DATA LISTING:
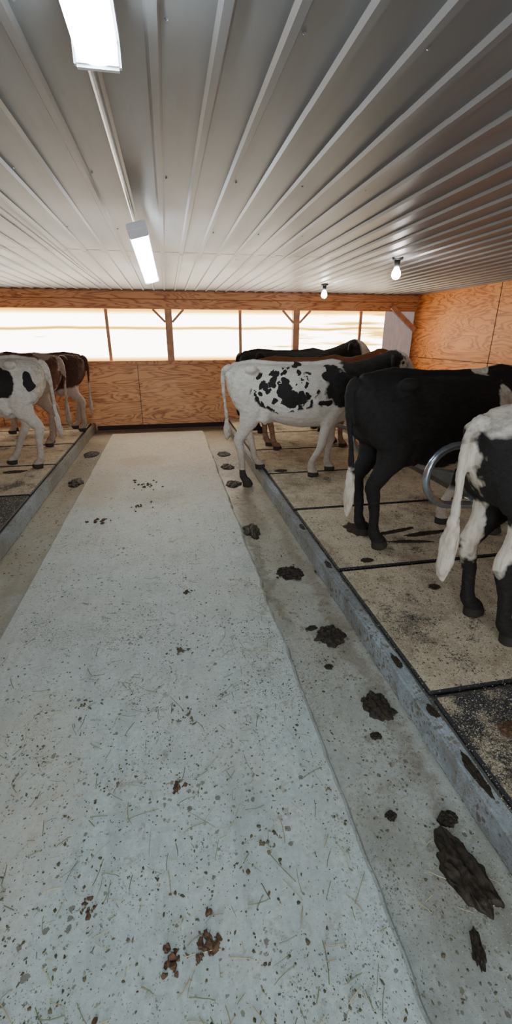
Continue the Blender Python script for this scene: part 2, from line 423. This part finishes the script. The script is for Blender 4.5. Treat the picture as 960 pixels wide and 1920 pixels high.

--

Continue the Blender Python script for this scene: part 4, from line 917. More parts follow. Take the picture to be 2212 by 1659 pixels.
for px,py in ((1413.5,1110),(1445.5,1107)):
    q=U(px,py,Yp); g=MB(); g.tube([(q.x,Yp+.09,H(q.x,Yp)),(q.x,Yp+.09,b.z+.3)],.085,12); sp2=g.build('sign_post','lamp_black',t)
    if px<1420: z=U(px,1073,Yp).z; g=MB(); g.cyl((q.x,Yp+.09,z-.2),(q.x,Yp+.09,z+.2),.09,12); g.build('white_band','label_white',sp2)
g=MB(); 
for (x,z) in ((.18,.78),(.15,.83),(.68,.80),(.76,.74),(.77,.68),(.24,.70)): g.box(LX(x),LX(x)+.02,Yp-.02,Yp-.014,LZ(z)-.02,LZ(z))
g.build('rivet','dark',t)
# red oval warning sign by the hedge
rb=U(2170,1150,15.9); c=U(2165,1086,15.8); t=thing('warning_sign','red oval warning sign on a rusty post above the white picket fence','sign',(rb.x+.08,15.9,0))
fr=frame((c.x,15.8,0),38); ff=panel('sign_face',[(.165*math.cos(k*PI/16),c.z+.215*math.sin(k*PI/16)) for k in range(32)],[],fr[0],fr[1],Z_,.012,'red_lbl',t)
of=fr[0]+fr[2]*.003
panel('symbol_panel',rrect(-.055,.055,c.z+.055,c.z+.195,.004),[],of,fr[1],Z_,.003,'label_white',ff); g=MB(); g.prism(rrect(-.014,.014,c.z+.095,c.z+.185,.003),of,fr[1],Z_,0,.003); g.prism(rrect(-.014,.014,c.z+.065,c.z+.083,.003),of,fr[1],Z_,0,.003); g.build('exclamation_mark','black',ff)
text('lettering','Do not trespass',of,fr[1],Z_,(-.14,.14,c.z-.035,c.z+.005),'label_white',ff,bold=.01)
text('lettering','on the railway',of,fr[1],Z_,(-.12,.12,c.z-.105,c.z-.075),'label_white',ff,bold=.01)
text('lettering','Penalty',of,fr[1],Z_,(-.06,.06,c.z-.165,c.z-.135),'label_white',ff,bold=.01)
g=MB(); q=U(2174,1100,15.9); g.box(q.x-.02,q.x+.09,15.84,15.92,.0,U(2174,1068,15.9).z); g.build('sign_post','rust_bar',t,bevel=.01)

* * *

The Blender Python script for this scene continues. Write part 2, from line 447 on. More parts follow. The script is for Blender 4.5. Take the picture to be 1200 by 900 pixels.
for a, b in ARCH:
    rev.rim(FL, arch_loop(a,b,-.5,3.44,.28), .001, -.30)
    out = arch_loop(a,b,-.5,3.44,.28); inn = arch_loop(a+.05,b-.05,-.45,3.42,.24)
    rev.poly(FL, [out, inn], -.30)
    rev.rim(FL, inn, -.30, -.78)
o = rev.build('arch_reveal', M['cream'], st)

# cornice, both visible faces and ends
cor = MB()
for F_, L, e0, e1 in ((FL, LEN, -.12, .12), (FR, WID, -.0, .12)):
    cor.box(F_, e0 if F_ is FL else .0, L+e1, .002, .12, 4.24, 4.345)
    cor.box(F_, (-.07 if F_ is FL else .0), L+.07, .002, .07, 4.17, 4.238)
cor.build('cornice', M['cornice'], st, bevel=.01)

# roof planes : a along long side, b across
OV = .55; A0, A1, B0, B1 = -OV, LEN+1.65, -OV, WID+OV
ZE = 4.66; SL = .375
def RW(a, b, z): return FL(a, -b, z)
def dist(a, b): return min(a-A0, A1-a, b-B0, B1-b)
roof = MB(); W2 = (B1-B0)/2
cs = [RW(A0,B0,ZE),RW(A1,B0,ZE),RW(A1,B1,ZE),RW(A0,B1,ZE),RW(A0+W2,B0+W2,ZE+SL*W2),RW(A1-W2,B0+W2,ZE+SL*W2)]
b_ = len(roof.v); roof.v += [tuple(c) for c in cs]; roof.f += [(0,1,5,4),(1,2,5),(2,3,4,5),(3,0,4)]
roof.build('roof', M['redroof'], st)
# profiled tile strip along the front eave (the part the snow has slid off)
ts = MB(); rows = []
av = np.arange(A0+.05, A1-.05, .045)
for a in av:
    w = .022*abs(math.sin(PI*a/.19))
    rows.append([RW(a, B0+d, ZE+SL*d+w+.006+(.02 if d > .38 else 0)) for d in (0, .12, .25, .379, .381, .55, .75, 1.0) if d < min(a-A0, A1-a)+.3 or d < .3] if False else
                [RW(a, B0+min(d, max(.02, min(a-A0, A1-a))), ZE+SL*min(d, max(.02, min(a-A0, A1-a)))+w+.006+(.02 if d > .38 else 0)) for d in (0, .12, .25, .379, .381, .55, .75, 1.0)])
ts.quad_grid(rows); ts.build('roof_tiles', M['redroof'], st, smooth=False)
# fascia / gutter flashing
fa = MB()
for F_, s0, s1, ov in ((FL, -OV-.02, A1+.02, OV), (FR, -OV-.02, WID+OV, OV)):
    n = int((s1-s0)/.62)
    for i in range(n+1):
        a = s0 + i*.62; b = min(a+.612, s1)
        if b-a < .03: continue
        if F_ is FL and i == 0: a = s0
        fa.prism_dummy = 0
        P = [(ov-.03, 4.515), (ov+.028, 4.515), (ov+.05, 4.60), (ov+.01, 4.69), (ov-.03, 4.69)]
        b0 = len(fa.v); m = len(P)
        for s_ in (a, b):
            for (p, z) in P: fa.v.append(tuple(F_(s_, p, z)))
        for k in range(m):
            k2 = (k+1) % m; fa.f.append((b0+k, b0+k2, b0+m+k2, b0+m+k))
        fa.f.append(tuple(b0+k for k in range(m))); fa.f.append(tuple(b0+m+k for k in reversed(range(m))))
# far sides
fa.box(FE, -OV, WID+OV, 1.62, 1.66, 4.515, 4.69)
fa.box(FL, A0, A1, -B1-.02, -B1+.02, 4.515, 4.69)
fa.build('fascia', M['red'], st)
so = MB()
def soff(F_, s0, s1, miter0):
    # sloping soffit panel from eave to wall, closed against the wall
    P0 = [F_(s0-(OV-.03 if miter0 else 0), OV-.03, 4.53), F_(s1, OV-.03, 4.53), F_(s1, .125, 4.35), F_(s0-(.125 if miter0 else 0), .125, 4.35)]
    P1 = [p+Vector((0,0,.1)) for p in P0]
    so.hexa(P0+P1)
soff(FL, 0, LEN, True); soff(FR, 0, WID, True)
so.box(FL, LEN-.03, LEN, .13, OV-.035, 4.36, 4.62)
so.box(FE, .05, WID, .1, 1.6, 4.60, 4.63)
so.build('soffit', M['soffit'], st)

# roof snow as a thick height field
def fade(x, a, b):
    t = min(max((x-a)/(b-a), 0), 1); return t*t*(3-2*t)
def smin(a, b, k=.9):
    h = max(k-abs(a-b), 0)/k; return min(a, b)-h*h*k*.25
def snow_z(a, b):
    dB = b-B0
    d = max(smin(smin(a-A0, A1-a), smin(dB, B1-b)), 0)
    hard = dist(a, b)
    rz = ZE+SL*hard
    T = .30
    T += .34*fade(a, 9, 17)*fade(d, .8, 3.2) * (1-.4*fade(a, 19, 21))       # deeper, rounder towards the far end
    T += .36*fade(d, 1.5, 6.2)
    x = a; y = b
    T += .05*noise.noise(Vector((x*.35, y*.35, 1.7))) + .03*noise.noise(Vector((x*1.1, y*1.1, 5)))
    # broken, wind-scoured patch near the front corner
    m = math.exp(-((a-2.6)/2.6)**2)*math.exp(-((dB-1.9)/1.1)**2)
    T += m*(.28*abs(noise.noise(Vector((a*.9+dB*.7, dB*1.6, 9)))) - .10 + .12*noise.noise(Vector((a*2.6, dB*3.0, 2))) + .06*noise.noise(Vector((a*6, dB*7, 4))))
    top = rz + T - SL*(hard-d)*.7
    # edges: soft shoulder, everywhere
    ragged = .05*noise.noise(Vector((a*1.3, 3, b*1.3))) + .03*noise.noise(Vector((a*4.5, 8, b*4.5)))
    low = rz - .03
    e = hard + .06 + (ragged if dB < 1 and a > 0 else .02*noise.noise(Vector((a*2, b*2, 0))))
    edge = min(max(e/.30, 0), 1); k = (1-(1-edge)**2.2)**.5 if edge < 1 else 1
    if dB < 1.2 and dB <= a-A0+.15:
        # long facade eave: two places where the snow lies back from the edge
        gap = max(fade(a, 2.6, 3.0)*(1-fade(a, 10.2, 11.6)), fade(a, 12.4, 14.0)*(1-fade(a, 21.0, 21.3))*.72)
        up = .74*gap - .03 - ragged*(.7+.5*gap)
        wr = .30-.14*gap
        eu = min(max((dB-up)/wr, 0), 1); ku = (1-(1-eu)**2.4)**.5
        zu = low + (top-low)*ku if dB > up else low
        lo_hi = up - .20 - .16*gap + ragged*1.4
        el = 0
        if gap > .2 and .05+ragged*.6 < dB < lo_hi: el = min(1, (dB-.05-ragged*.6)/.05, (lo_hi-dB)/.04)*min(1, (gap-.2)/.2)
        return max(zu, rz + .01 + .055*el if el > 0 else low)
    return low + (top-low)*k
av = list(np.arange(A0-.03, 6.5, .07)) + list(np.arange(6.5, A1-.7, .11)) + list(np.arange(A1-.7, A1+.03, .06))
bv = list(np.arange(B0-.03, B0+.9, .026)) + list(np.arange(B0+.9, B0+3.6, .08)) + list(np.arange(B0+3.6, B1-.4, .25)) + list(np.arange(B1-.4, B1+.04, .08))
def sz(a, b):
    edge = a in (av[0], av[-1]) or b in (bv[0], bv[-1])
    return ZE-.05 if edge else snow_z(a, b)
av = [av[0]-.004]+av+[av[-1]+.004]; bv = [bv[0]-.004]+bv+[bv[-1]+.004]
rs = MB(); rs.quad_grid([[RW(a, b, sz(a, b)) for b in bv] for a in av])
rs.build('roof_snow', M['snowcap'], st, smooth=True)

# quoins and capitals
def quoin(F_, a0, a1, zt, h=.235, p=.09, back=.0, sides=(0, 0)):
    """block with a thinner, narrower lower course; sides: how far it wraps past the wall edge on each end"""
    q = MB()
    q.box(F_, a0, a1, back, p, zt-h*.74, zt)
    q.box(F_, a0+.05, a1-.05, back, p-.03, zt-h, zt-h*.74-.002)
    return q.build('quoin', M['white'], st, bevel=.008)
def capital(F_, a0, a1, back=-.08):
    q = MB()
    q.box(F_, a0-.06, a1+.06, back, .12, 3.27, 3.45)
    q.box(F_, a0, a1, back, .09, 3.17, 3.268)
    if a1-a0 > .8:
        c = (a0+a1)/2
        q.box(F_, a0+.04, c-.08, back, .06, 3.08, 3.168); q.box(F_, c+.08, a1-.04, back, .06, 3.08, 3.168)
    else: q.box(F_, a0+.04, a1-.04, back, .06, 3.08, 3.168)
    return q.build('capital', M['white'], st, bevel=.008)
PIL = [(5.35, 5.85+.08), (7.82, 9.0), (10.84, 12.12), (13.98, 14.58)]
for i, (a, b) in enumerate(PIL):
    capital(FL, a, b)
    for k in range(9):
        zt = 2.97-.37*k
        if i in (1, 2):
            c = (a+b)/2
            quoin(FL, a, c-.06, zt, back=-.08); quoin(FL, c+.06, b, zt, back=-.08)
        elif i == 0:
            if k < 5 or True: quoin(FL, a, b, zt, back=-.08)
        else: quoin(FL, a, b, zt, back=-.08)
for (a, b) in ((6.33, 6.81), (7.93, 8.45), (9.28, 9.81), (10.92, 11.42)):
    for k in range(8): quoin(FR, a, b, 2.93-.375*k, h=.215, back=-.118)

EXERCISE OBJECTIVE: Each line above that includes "More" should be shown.

OUTPUT FOR THIS EXERCISE:
Continue the Blender Python script for this scene: part 4, from line 917. More parts follow. Take the picture to be 2212 by 1659 pixels.
The Blender Python script for this scene continues. Write part 2, from line 447 on. More parts follow. The script is for Blender 4.5. Take the picture to be 1200 by 900 pixels.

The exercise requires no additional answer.